What needs to be done >> Copy the listing below line for line, starting at its first line and ending with the line that has "bg = wd.node_tree.nodes['Background'];" in it. Add nothing.

Records for the task >>
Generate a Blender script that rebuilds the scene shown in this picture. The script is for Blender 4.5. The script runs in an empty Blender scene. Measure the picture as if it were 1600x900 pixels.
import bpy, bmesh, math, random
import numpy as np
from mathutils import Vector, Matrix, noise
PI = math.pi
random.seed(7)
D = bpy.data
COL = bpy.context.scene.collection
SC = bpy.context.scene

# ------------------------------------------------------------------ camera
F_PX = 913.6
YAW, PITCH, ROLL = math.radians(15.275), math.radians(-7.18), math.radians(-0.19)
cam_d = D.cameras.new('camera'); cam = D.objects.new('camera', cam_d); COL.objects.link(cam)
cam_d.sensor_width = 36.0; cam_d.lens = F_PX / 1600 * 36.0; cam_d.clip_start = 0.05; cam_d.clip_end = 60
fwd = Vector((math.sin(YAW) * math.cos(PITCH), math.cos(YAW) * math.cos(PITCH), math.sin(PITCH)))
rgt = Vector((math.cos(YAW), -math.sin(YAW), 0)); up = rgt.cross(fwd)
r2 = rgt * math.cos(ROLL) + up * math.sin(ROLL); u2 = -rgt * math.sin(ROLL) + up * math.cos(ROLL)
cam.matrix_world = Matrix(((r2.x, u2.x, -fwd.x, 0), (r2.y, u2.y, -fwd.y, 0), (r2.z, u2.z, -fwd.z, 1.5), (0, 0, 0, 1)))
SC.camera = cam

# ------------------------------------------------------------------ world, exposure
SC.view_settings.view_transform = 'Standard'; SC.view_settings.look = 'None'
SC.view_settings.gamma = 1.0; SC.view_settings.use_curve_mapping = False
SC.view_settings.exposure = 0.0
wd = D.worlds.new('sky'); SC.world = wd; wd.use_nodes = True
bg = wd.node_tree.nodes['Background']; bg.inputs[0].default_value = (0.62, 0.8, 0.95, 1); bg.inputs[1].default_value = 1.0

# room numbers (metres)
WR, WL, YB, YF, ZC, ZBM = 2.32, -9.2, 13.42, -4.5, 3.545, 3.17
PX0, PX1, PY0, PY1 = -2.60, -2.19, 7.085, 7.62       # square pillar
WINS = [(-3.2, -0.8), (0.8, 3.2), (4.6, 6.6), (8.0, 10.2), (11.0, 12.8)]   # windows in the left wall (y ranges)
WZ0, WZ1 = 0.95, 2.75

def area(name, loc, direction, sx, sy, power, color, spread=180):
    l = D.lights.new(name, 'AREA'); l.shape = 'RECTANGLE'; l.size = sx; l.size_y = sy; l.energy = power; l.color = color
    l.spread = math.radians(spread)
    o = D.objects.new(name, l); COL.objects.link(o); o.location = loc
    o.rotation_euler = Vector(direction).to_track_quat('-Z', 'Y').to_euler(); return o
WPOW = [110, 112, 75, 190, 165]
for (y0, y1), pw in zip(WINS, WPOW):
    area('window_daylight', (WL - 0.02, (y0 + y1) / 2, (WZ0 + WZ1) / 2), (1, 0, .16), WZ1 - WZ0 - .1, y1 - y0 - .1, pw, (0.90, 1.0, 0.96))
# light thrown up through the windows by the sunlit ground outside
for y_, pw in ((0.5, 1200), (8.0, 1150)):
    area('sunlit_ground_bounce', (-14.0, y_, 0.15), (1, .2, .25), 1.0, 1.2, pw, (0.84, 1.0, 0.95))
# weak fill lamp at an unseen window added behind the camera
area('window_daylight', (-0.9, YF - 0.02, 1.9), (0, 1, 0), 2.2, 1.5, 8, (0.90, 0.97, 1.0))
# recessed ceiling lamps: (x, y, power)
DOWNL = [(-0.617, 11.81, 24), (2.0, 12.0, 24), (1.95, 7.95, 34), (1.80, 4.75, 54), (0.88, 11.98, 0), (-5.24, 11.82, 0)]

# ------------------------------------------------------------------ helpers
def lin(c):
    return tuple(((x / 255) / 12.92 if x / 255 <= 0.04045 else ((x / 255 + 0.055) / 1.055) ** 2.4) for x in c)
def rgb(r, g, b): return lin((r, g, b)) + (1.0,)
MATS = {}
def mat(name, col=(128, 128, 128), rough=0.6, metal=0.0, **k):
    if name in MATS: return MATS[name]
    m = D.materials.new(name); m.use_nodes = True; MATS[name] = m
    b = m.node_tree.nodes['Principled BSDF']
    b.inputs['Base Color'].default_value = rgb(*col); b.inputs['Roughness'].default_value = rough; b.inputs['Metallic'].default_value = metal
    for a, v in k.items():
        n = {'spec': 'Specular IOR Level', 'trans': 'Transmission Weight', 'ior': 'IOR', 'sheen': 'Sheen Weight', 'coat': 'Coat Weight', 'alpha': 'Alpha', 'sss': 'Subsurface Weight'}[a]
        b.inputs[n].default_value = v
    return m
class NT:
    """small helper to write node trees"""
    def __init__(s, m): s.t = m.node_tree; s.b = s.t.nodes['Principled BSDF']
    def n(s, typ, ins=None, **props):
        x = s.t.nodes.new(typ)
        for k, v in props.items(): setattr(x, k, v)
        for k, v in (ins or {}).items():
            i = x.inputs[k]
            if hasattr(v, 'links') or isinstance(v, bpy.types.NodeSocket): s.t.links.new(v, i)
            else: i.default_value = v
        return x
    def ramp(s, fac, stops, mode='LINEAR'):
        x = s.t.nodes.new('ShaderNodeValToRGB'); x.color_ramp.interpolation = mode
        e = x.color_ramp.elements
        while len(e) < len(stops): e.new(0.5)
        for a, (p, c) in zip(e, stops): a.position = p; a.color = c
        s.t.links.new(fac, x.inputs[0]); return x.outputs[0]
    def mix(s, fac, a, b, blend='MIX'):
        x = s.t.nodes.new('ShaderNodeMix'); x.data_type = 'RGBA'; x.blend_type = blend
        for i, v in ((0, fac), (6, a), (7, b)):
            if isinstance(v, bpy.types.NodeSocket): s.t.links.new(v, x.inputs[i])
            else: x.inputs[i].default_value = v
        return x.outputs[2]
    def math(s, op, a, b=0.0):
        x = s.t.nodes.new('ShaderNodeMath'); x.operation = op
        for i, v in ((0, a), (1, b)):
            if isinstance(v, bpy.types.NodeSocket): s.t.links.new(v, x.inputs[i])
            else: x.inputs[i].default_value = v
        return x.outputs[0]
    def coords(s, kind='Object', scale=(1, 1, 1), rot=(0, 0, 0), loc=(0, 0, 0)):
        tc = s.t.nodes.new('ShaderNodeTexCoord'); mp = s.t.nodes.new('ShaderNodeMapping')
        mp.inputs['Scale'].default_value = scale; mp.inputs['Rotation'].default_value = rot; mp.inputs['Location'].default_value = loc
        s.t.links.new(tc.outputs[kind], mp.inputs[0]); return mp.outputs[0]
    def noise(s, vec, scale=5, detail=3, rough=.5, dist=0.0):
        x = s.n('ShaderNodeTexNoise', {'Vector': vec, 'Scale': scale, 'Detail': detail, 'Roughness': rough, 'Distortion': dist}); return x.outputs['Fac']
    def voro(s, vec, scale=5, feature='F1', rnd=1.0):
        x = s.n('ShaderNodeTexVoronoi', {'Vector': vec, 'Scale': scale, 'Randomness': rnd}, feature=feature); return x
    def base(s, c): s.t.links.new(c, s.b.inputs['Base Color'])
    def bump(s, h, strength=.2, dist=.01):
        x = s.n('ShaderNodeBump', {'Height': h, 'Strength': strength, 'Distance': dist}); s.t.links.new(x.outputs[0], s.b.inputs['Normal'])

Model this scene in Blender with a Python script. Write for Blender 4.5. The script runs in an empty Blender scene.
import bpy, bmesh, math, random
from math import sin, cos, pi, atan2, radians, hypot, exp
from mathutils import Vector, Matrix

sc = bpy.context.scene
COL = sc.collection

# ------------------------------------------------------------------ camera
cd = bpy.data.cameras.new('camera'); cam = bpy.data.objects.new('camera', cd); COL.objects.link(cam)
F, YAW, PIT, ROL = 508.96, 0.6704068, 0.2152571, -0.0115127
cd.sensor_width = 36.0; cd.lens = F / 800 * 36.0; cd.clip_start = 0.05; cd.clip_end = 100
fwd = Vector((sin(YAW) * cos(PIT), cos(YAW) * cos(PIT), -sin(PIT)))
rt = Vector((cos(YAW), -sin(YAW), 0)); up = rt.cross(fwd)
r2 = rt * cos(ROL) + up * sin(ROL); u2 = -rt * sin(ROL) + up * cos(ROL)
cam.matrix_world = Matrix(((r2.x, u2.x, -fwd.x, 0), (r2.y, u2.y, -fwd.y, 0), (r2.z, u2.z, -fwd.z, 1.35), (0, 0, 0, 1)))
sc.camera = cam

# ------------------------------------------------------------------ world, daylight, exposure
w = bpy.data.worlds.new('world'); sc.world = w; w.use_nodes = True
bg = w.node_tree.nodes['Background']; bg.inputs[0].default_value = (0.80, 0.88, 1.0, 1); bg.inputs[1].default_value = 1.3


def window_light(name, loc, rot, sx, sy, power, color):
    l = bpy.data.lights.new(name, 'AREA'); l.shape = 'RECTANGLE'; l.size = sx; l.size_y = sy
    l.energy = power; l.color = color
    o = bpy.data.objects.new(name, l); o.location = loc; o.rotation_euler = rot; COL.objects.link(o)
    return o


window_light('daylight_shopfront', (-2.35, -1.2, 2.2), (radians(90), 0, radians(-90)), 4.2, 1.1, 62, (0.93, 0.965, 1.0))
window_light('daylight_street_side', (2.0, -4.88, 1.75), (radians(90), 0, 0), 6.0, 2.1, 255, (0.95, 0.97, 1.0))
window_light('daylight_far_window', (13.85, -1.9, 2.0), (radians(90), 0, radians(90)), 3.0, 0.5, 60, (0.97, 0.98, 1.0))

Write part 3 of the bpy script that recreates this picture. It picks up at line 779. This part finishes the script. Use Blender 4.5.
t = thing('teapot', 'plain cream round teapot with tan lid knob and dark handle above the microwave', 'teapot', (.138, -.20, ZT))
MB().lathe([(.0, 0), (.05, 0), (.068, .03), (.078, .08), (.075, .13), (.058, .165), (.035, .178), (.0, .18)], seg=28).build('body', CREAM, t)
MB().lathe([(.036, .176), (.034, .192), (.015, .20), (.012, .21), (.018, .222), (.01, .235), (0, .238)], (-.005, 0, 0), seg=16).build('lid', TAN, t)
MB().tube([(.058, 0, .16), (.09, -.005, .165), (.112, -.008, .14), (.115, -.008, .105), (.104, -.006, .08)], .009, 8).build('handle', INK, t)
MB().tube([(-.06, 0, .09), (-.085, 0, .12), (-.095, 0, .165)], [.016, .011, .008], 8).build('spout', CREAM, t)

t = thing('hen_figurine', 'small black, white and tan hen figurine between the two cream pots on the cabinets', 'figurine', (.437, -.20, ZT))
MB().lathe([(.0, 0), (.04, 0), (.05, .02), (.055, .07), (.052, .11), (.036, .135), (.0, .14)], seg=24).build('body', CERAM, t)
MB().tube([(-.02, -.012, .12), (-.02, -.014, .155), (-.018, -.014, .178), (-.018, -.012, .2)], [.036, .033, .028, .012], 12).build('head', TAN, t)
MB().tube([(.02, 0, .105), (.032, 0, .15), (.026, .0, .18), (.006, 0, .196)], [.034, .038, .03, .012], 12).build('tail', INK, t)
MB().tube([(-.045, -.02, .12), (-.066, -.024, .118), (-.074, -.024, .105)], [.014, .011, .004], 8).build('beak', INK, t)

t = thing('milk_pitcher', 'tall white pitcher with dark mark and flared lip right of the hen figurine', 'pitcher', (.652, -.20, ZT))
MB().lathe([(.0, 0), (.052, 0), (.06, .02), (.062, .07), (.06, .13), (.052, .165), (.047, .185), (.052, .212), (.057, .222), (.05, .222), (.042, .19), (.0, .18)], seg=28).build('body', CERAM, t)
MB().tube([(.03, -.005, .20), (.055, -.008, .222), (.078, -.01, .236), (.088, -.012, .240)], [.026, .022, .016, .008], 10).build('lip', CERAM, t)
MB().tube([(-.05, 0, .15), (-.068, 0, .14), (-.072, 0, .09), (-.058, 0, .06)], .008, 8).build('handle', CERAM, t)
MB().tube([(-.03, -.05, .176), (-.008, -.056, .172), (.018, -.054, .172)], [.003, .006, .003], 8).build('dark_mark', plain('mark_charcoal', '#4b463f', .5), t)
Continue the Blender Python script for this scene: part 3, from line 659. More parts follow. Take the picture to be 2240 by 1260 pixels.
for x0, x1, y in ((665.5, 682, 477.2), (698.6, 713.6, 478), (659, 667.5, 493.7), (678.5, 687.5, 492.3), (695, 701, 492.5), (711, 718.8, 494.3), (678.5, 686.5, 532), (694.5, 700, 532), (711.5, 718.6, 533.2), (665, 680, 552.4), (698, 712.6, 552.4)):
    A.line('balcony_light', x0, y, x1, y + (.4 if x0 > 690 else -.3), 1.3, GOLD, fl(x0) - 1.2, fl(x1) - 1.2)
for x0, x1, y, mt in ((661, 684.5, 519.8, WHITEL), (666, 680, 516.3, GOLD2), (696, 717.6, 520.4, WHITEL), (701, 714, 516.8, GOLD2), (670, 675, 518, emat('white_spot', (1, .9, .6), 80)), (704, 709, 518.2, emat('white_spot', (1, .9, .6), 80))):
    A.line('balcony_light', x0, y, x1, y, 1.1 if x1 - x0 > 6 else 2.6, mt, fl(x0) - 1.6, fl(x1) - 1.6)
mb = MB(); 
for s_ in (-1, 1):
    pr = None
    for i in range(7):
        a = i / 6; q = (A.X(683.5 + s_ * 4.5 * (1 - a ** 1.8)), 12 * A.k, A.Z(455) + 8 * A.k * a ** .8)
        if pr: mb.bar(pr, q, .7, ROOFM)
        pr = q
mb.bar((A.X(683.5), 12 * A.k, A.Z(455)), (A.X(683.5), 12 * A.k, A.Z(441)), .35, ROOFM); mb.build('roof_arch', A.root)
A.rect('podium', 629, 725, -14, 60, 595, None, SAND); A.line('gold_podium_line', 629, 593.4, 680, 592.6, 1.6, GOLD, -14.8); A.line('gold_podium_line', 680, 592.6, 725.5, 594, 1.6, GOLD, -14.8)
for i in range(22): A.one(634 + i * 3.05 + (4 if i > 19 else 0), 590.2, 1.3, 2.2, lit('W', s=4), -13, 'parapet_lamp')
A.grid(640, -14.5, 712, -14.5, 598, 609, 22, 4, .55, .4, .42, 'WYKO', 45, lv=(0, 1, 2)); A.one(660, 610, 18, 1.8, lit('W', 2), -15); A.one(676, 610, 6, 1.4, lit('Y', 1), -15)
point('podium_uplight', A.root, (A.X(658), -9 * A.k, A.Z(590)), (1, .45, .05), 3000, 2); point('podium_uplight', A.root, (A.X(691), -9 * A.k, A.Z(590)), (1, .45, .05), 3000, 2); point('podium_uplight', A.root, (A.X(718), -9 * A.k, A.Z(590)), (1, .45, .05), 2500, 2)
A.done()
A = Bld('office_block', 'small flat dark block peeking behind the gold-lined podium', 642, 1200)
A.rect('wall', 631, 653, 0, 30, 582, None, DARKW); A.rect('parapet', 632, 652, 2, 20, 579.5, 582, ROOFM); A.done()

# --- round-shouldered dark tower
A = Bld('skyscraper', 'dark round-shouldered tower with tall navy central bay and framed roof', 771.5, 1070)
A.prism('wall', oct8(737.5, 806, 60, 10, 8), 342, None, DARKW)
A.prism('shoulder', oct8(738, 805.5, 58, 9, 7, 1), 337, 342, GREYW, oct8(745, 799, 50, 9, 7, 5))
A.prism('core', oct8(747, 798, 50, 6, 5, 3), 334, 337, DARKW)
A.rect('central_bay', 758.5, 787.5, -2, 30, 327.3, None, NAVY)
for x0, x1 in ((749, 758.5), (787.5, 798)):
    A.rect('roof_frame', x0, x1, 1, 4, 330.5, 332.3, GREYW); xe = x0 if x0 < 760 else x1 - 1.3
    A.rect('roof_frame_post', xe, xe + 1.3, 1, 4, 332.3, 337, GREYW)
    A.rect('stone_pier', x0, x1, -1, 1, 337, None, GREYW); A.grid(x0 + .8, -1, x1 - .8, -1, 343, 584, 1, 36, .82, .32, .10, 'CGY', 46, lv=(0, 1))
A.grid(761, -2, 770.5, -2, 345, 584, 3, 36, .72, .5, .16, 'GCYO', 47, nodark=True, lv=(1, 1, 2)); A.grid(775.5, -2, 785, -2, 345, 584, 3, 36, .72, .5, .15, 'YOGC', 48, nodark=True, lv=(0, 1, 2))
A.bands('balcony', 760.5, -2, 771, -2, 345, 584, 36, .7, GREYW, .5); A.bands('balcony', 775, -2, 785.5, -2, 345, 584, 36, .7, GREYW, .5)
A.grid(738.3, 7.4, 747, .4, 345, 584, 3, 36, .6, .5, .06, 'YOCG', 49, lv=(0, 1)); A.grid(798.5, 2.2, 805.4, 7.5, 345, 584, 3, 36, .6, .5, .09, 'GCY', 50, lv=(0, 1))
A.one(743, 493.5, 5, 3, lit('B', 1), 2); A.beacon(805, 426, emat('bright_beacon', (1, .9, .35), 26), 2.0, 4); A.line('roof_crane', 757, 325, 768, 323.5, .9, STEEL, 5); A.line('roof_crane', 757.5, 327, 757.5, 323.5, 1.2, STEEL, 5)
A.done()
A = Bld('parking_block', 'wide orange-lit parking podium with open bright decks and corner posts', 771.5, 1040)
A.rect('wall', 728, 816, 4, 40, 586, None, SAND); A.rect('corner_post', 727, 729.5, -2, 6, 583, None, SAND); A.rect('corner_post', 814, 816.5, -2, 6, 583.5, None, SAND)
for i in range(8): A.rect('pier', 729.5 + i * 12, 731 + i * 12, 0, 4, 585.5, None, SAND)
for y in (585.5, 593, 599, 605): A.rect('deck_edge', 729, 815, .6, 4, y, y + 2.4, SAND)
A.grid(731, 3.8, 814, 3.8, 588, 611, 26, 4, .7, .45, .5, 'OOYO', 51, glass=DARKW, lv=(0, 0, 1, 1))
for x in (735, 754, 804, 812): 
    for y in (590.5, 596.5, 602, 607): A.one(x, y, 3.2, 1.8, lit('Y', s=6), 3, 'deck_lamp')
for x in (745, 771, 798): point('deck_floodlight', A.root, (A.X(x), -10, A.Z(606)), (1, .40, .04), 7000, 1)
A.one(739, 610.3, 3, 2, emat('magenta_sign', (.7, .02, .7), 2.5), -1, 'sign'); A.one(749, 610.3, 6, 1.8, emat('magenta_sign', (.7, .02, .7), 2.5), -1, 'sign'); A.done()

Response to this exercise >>
Generate a Blender script that rebuilds the scene shown in this picture. The script is for Blender 4.5. The script runs in an empty Blender scene. Measure the picture as if it were 1600x900 pixels.
import bpy, bmesh, math, random
import numpy as np
from mathutils import Vector, Matrix, noise
PI = math.pi
random.seed(7)
D = bpy.data
COL = bpy.context.scene.collection
SC = bpy.context.scene

# ------------------------------------------------------------------ camera
F_PX = 913.6
YAW, PITCH, ROLL = math.radians(15.275), math.radians(-7.18), math.radians(-0.19)
cam_d = D.cameras.new('camera'); cam = D.objects.new('camera', cam_d); COL.objects.link(cam)
cam_d.sensor_width = 36.0; cam_d.lens = F_PX / 1600 * 36.0; cam_d.clip_start = 0.05; cam_d.clip_end = 60
fwd = Vector((math.sin(YAW) * math.cos(PITCH), math.cos(YAW) * math.cos(PITCH), math.sin(PITCH)))
rgt = Vector((math.cos(YAW), -math.sin(YAW), 0)); up = rgt.cross(fwd)
r2 = rgt * math.cos(ROLL) + up * math.sin(ROLL); u2 = -rgt * math.sin(ROLL) + up * math.cos(ROLL)
cam.matrix_world = Matrix(((r2.x, u2.x, -fwd.x, 0), (r2.y, u2.y, -fwd.y, 0), (r2.z, u2.z, -fwd.z, 1.5), (0, 0, 0, 1)))
SC.camera = cam

# ------------------------------------------------------------------ world, exposure
SC.view_settings.view_transform = 'Standard'; SC.view_settings.look = 'None'
SC.view_settings.gamma = 1.0; SC.view_settings.use_curve_mapping = False
SC.view_settings.exposure = 0.0
wd = D.worlds.new('sky'); SC.world = wd; wd.use_nodes = True
bg = wd.node_tree.nodes['Background']; bg.inputs[0].default_value = (0.62, 0.8, 0.95, 1); bg.inputs[1].default_value = 1.0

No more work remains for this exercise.